Lord Mance stated that the interpretation and application of section 6(3)(b) had been left by Parliament to the courts.  There was no statutory definition of “functions of a public nature”.  He looked at the duty of local authorities under section 21 NAA to make arrangements for providing residential accommodation for certain classes of people which could include arrangements made with the private sector. R v Wandsworth LBC There was no basis on which a private care home could be exercising functions of a public nature in providing care and accommodation for self-funders.  The section 21 duty was a safety net conditional upon care and attention being not otherwise available. The local authority’s involvement is intended to make arrangements (including funding) which put those in need in the same position as the self-funders.  He questioned the inequitable position that would exist if local authority residents should be afforded the protection of the 1998 Act which would not be afforded to self-funders.  If further protection was deemed to be necessary in respect of privately owned care homes in addition to that available under the common law or statute it could be achieved by use of the Care Standards Act 2000.

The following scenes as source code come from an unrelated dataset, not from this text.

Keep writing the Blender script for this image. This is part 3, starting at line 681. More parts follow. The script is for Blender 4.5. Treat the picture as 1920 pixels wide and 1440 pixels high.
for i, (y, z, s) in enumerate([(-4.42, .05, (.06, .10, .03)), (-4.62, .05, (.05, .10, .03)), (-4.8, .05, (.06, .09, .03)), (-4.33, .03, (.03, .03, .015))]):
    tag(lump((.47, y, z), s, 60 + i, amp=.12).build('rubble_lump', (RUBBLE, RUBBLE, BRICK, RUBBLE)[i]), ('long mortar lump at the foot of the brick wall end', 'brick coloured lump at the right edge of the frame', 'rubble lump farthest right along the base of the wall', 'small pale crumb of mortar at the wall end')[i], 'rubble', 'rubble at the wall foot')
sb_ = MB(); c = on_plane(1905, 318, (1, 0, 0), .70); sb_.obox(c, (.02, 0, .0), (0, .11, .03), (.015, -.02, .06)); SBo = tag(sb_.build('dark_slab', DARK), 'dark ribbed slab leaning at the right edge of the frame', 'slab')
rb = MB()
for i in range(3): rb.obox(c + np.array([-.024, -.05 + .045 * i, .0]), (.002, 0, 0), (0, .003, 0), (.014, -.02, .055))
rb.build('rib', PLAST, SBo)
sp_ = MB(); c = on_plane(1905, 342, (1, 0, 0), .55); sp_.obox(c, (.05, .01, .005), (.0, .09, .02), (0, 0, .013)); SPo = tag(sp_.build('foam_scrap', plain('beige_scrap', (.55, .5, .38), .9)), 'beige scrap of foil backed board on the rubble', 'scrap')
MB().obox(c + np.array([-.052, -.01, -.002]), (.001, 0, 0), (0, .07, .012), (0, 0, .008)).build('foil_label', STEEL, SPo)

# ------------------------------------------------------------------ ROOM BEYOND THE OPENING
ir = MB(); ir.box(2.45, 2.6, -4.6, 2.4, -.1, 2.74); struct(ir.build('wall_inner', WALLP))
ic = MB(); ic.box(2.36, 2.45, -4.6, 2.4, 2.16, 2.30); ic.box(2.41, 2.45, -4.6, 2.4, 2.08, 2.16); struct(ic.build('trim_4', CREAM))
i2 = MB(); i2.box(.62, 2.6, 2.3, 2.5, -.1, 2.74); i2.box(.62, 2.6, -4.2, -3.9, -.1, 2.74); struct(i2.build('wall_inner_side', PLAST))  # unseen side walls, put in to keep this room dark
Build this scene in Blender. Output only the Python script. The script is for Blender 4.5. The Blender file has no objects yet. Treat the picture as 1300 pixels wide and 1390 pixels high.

Lord Neuberger, whilst finding that the statutory involvement of Birmingham in contracting with S Ltd  could be said to have a public connection it could not be said that the function of S Ltd in providing care and accommodation was one of a public nature.  It was meaningless to describe a function of a core public authority as being of a public nature since the concept only had relevance to hybrid authorities.  Even if Birmingham performed functions of a public nature by arranging care and accommodation that would not mean that the actual provision of the care and accommodation to YL must thereby be converted from what would otherwise be a function of a private nature into one of a public nature.  The fact that S Ltd was paid by Birmingham for the provision in its care home of care and accommodation for YL did not appear to him to render such provision “a function of a public nature”.

Appeal dismissed

Comment

It now seem settled that a care home, in providing care and accommodation to a resident placed by a local authority under sections 21 and 26 of the National Assistance Act 1948 is not “performing functions of a public nature” for the purposes of section 6(3)(b) of the Human Rights Act 1998.  In dissenting judgments, seeking to overrule the Leonard Cheshire case, their Lordships argued that it had been the intention of Parliament, in the passing of the1998 Act, to embrace private bodies who were carrying out functions of local authorities in relation to the provision of care.  However they rejected one of the recommendations of the House of Lords and House of Commons Joint Select Committee on Human Rights, that there should be an interpretative statute specifically directed to clarify the interpretation of “functions of a public nature” under section 6(3)(b).   There were dangers in formulating a general test applicable to all cases and the draftsman had wisely left it to the courts to decide on the facts of a particular case where the line should be drawn.

It is to be noted that local authorities, in making community care arrangements and placing clients with private bodies, still remain subject to the 1998 Act.